> [Supplied information]:
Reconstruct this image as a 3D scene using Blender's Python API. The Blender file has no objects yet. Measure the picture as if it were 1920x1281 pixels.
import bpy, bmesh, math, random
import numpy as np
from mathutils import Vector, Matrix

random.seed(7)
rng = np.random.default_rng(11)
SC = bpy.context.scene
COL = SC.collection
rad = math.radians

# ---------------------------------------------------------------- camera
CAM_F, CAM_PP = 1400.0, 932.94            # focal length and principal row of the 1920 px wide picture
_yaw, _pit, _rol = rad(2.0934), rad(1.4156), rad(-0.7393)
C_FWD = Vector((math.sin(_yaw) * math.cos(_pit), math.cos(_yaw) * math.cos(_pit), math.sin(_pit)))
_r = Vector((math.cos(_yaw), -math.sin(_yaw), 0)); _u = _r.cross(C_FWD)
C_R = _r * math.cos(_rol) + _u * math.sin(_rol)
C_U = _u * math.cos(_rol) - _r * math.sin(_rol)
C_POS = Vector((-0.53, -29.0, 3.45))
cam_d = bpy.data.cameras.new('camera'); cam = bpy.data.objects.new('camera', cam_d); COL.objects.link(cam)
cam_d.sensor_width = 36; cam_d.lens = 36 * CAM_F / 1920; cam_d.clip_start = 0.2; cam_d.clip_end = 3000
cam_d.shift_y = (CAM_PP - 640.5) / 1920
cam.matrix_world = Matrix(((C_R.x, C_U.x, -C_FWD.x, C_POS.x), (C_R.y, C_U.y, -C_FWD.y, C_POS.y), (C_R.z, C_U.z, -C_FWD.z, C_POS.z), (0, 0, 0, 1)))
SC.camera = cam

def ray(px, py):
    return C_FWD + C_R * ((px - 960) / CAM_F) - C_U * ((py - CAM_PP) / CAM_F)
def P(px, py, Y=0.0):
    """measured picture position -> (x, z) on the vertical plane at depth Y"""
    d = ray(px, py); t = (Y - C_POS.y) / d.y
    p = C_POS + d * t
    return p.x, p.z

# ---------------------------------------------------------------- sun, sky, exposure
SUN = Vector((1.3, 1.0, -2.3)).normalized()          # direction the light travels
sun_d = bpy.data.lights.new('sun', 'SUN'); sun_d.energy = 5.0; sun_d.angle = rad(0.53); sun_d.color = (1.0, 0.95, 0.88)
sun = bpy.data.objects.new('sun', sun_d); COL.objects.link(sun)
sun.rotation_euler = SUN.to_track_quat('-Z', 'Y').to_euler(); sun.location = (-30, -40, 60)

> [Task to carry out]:
Copy the lines from the start of the data verbatim, stopping after the line containing "rad = math.radians".

> [Task answer]:
Reconstruct this image as a 3D scene using Blender's Python API. The Blender file has no objects yet. Measure the picture as if it were 1920x1281 pixels.
import bpy, bmesh, math, random
import numpy as np
from mathutils import Vector, Matrix

random.seed(7)
rng = np.random.default_rng(11)
SC = bpy.context.scene
COL = SC.collection
rad = math.radians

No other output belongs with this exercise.